A leisurely election day for city workers

Political signs help advertise the early voting site at the Santa Fe County Fairgrounds on Rodeo Road, where voters can cast ballots for weeks before election days. (Eddie Moore/Albuquerque Journal)

Here are a couple of things to know about the 6-2 vote by the Santa Fe City Council and mayor to grant city employees another two hours off, on top of two hours previously set by state law, to vote on general election day in November 2020:

• The true cost to the public is not just $30,400, as a city news release said last week.

Using city estimates, two hours of pay for the 1,400-person municipal workforce amounts to $52,800, value lost to taxpayers because no work will be delivered in this case. The $30,400 figure cited in the city news release is just the estimate for overtime that will be required to cover basic services for the additional two hours that City Hall be closed on election day.

So, the total cost of the two hours off is really $83,200, as councilors noted before the additional two hours were approved on Wednesday night.

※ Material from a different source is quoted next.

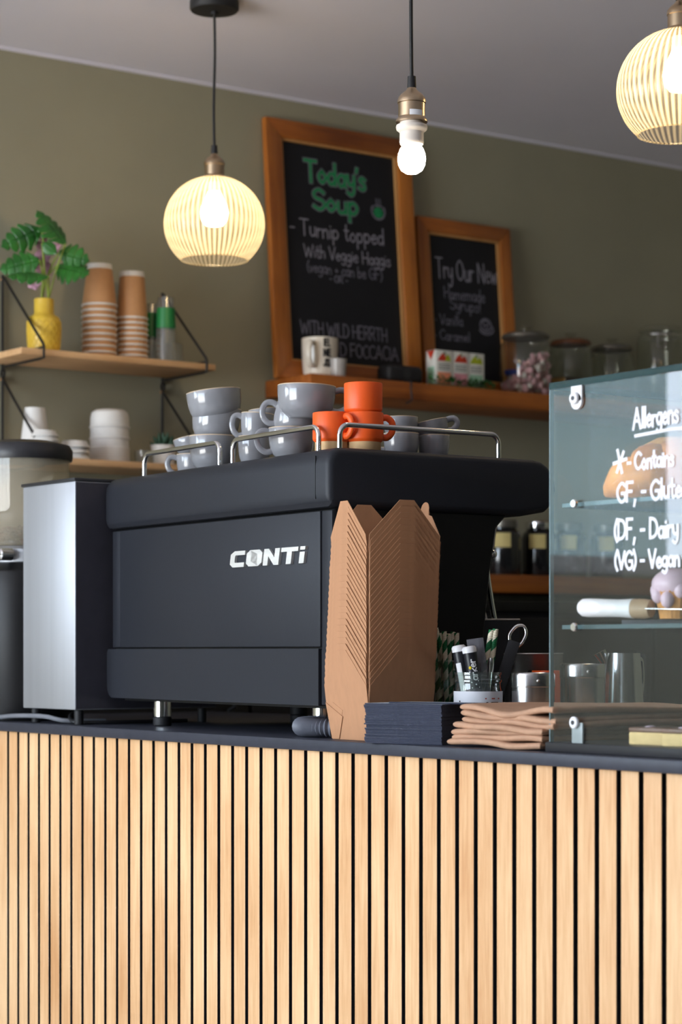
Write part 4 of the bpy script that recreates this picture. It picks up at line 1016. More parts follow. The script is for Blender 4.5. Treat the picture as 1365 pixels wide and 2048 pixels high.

With the other two holiday hours already granted counted in, the half-day off for voting costs something well north of $100,000.

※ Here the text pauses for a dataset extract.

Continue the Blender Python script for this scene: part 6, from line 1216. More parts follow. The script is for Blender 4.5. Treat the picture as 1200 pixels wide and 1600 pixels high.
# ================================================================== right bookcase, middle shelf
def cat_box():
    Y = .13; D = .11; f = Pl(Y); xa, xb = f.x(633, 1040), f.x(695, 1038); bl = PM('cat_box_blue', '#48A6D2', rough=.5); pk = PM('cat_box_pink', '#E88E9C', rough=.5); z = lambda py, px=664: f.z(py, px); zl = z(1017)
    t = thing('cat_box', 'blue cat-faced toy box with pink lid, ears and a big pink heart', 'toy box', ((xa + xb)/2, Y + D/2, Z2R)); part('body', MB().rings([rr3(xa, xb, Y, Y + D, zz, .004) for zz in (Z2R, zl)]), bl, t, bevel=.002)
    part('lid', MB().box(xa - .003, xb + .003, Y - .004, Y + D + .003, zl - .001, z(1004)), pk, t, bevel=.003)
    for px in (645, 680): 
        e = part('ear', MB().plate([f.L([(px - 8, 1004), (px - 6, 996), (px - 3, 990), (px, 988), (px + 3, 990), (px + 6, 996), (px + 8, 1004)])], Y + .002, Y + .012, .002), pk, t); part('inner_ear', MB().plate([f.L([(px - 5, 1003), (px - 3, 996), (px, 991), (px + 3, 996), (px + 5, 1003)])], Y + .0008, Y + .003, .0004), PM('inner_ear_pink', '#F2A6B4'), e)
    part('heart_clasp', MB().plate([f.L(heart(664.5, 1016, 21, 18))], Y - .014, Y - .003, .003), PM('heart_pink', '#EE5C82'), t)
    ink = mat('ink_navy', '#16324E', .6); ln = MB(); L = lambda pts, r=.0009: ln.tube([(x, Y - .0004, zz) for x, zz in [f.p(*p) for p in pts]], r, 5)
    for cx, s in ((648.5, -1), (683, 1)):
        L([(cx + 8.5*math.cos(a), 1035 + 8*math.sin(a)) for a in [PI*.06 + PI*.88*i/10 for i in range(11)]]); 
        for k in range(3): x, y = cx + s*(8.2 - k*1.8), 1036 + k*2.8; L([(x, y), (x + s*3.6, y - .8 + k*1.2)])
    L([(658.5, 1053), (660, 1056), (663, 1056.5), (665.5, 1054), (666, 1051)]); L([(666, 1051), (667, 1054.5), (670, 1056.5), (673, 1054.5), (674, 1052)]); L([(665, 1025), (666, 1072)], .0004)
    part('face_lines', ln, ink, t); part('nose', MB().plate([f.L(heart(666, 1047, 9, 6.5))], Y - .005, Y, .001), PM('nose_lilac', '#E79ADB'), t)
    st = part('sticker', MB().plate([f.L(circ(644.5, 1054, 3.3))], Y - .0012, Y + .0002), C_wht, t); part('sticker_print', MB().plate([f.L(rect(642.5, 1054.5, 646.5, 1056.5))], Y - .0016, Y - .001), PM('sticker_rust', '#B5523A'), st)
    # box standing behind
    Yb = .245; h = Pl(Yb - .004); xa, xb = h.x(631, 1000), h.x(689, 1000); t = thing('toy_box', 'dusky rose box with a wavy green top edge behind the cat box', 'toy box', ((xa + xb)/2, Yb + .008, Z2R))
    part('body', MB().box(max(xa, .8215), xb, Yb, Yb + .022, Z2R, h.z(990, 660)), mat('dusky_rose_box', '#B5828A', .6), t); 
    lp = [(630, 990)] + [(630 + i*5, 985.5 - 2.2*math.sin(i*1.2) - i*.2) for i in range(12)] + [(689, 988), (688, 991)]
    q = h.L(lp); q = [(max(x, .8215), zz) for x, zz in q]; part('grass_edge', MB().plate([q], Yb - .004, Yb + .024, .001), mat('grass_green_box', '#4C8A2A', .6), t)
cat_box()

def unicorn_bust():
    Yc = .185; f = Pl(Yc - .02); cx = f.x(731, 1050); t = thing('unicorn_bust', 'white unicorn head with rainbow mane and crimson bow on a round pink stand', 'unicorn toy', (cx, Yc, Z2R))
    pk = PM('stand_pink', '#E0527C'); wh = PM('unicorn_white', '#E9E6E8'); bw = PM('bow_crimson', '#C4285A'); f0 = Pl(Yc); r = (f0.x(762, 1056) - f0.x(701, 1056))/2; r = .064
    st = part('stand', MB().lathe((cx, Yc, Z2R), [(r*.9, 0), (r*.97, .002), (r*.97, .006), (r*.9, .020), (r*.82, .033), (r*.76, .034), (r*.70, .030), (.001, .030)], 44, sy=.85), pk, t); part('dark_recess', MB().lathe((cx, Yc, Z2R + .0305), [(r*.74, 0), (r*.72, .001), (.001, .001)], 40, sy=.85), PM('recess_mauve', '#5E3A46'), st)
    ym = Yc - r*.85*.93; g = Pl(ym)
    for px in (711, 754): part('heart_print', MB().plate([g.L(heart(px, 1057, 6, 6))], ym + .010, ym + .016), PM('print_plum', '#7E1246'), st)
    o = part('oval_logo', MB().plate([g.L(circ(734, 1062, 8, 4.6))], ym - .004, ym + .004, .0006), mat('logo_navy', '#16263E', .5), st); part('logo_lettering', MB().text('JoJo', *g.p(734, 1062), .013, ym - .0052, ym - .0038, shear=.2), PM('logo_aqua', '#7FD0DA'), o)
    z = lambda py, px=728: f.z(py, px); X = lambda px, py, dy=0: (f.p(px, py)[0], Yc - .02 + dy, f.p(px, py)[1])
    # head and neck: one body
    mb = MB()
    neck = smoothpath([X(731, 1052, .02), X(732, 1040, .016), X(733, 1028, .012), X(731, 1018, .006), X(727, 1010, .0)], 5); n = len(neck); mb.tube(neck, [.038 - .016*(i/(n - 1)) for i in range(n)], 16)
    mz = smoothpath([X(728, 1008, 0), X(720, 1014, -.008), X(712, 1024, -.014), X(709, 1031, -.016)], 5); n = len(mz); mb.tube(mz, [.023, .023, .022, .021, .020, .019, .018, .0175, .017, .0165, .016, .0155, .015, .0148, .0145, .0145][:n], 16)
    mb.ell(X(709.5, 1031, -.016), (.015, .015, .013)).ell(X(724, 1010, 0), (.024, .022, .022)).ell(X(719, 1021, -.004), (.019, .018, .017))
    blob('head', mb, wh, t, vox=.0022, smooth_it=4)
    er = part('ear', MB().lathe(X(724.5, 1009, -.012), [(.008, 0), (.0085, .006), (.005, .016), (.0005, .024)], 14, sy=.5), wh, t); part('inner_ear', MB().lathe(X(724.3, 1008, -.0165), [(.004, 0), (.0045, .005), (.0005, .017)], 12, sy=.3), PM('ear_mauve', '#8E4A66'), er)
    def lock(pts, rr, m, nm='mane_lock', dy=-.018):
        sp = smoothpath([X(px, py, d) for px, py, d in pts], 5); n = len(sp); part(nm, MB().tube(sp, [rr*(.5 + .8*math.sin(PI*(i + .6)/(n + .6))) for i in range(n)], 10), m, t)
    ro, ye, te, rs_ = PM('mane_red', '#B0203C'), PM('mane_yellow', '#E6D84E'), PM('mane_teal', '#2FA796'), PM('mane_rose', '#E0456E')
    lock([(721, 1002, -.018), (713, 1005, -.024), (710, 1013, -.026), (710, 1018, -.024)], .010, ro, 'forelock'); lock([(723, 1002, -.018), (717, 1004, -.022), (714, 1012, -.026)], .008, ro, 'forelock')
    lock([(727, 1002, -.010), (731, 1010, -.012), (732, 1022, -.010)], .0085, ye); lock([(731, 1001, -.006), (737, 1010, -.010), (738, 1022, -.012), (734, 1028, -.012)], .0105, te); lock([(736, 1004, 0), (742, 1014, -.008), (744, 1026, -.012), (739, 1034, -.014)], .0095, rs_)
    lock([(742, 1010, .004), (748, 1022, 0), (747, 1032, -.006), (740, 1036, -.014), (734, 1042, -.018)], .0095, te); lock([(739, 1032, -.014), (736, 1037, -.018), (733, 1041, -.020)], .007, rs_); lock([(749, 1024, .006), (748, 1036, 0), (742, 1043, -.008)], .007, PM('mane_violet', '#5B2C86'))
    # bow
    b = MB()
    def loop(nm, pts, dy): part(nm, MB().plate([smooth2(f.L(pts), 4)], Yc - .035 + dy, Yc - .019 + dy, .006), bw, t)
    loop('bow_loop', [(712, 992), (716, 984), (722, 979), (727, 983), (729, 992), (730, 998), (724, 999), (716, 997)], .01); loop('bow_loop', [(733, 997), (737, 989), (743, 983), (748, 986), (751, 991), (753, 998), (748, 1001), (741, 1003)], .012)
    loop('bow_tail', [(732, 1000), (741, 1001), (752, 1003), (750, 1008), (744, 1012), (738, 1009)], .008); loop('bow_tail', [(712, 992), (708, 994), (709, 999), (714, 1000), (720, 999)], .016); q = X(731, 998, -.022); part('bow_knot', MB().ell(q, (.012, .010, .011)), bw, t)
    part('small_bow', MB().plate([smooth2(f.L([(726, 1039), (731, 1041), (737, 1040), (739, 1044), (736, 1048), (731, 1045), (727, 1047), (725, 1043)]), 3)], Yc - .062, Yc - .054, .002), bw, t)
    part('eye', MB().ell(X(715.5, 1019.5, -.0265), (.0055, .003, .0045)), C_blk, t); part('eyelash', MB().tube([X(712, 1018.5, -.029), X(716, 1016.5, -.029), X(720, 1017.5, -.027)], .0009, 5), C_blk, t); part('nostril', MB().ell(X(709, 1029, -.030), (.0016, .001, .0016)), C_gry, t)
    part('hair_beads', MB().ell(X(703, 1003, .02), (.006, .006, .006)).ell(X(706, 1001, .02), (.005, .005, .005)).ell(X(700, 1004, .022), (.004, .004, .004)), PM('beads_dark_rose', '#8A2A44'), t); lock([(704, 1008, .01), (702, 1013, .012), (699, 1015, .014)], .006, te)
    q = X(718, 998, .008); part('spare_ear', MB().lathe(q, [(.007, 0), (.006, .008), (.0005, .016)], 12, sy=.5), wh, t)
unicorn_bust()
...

• Expanding time off to vote on election day was described as an experiment, not a guaranteed long-term entitlement, to see if the change to a half day off increases voter turnout among city employees. The city staff promised an analysis on this issue, prepared with the help of the New Mexico Secretary of State’s Office.

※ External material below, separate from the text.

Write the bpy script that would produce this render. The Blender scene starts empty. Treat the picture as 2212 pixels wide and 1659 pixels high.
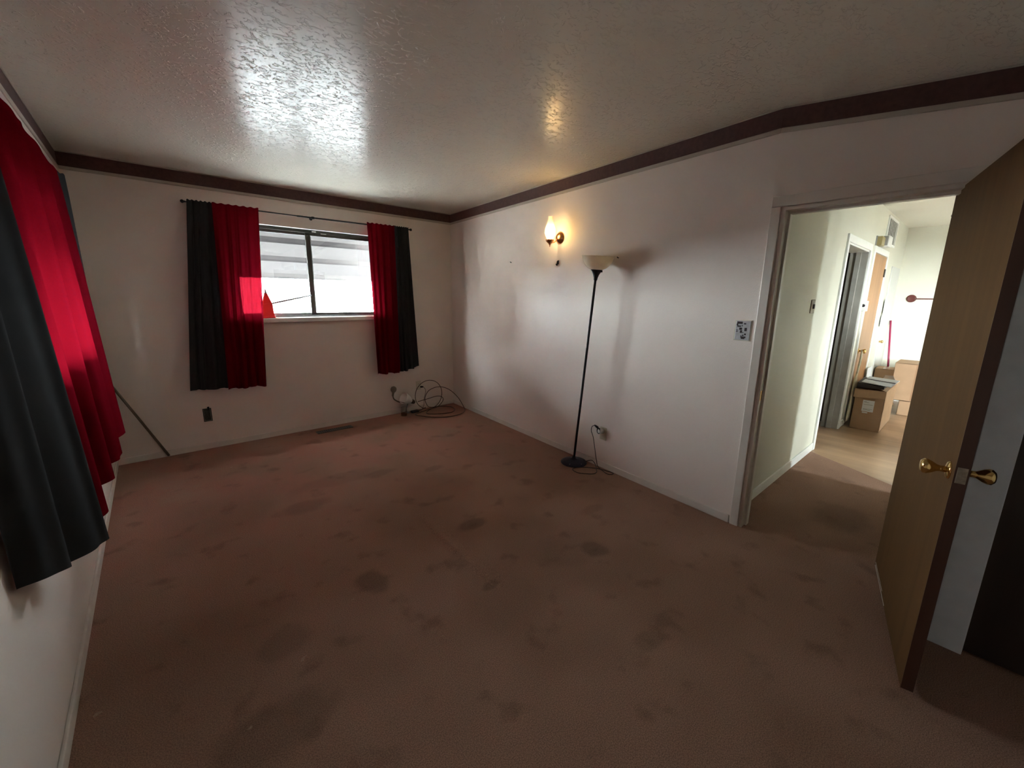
import bpy, bmesh, math, random
from mathutils import Vector, Matrix
random.seed(7)
S = bpy.context.scene
COL = S.collection

# ------------------------------------------------------------------ camera
F_PX = 882.86
YAW, PITCH, ROLL = 0.7186, -0.2094, 0.0113
CAM = Vector((-2.9888, -4.6313, 1.4334))
_f = Vector((math.sin(YAW)*math.cos(PITCH), math.cos(YAW)*math.cos(PITCH), math.sin(PITCH)))
_r = Vector((math.cos(YAW), -math.sin(YAW), 0)); _u = _r.cross(_f)
_r2 = _r*math.cos(ROLL) + _u*math.sin(ROLL); _u2 = _u*math.cos(ROLL) - _r*math.sin(ROLL)
cam_data = bpy.data.cameras.new('camera'); cam = bpy.data.objects.new('camera', cam_data); COL.objects.link(cam)
cam_data.sensor_width = 36.0; cam_data.lens = F_PX/2212*36.0; cam_data.clip_start = 0.02; cam_data.clip_end = 200
M = Matrix((( _r2.x, _u2.x, -_f.x, CAM.x), (_r2.y, _u2.y, -_f.y, CAM.y), (_r2.z, _u2.z, -_f.z, CAM.z), (0, 0, 0, 1)))
cam.matrix_world = M
S.camera = cam

# ------------------------------------------------------------------ sky, exposure
SKY = 21.0
world = bpy.data.worlds.new('overcast_sky'); S.world = world; world.use_nodes = True
bg = world.node_tree.nodes['Background']
bg.inputs['Color'].default_value = (0.87, 0.955, 1.0, 1); bg.inputs['Strength'].default_value = SKY
S.view_settings.view_transform = 'Standard'; S.view_settings.look = 'None'
S.view_settings.gamma = 1.0; S.view_settings.use_curve_mapping = False
S.view_settings.exposure = 3.0
try:
    S.cycles.use_denoising = True
    S.cycles.max_bounces = 7; S.cycles.diffuse_bounces = 4; S.cycles.glossy_bounces = 3; S.cycles.transparent_max_bounces = 8
    S.cycles.use_adaptive_sampling = True; S.cycles.adaptive_threshold = 0.12; S.cycles.adaptive_min_samples = 16
    S.cycles.sample_clamp_indirect = 8.0
except Exception:
    pass

def portal(name, loc, rot, sx, sy):
    d = bpy.data.lights.new(name, 'AREA'); d.shape = 'RECTANGLE'; d.size = sx; d.size_y = sy
    d.cycles.is_portal = True
    o = bpy.data.objects.new(name, d); COL.objects.link(o); o.location = loc; o.rotation_euler = rot
R90 = math.pi/2
portal('sky_portal_back_window', (-1.69, 0.16, 1.645), (-R90, 0, 0), 1.40, 0.90)
portal('sky_portal_side_window', (-3.53, -1.85, 1.485), (0, -R90, 0), 0.73, 1.20)
portal('sky_portal_added_window', (1.44, -7.72, 1.475), (R90, 0, 0), 0.32, 1.15)
portal('sky_portal_added_window_west', (1.01, -6.7, 1.475), (0, -R90, 0), 1.15, 1.2)

# ------------------------------------------------------------------ materials
def nodes(m): return m.node_tree.nodes, m.node_tree.links
def mat(name, col, rough=0.6, spec=0.5, metal=0.0, var=0.0, vscale=6.0, bump=0.0, bscale=120.0, bdist=0.002, trans=0.0, coat=0.0):
    m = bpy.data.materials.new(name); m.use_nodes = True
    N, L = nodes(m); b = N['Principled BSDF']
    b.inputs['Base Color'].default_value = (*col, 1); b.inputs['Roughness'].default_value = rough
    b.inputs['Specular IOR Level'].default_value = spec; b.inputs['Metallic'].default_value = metal
    if coat: b.inputs['Coat Weight'].default_value = coat
    tc = N.new('ShaderNodeTexCoord')
    if var:
        n = N.new('ShaderNodeTexNoise'); n.inputs['Scale'].default_value = vscale; n.inputs['Detail'].default_value = 2
        r = N.new('ShaderNodeMapRange'); r.inputs[3].default_value = 1-var; r.inputs[4].default_value = 1+var
        r.inputs[1].default_value = 0.3; r.inputs[2].default_value = 0.7
        v = N.new('ShaderNodeVectorMath'); v.operation = 'SCALE'; v.inputs[0].default_value = col
        L.new(tc.outputs['Object'], n.inputs['Vector']); L.new(n.outputs['Fac'], r.inputs[0]); L.new(r.outputs[0], v.inputs['Scale'])
        L.new(v.outputs[0], b.inputs['Base Color'])
    if bump:
        n = N.new('ShaderNodeTexNoise'); n.inputs['Scale'].default_value = bscale; n.inputs['Detail'].default_value = 1
        k = N.new('ShaderNodeBump'); k.inputs['Strength'].default_value = bump; k.inputs['Distance'].default_value = bdist
        L.new(tc.outputs['Object'], n.inputs['Vector']); L.new(n.outputs['Fac'], k.inputs['Height']); L.new(k.outputs[0], b.inputs['Normal'])
    if trans:
        t = N.new('ShaderNodeBsdfTranslucent'); t.inputs['Color'].default_value = (*col, 1)
        x = N.new('ShaderNodeMixShader'); x.inputs[0].default_value = trans
        L.new(b.outputs[0], x.inputs[1]); L.new(t.outputs[0], x.inputs[2]); L.new(x.outputs[0], N['Material Output'].inputs[0])
    return m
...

So, make note of this: Some time after the 2020 election, City Hall is supposed to kick out a study showing how many city employees voted in 2020 versus how many among a different set of city workers voted in 2016, the last general election with the presidential race on the ballot, which would be the only fair comparison.

This seems doable, but with some work involved. It apparently would require the city to provide lists to Secretary of State’s Office of all city workers’ names, along with crucial identifiers, like dates of birth, which could then be checked against records of who voted in the election, not just in Santa Fe, but in surrounding communities where city employees live.

The SOS Office already does this kind of thing, for a fee, for political groups, pollsters, academics or government entities who want to track voter trends or, for example, to find and target frequent voters.

One would think that public employees would be, relatively speaking, an engaged group heavily populated with regular voters. It will be interesting to learn if city workers are more likely to vote than the public at large.

But the two hours off previously granted on election day, polls being open from 7 a.m. to 7 p.m., voting centers that everyone can use spread around town and countless opportunities to cast early votes in the weeks leading up to election day already seems to give city workers plenty of chances to engage in democracy, if they are so inclined.

Even those who live out of town shouldn’t have too much trouble reaching a voting center without additional time off. A Santa Fe worker already has four hours to vote between 3 p.m. (with two hours off before the standard 5 p.m. close of business) and 7 p.m. (when polls in New Mexico close).

We understand that other communities like Rio Rancho (where a significant percentage of Santa Fe police officers, and probably other city workers, live and pay taxes) have experienced long waits at the polls. But should Santa Fe taxpayers have to foot the bill to cover for the problems of other jurisdictions?

We also understand that Santa Fe leaders want to strike a blow against national trends toward voter suppression, and that’s good. While people in other parts of the world are fighting for the right to vote, there are those in this country who appear to be set on trying to keep Americans away from the polls.

But most symbolic moves aren’t costly. This one is.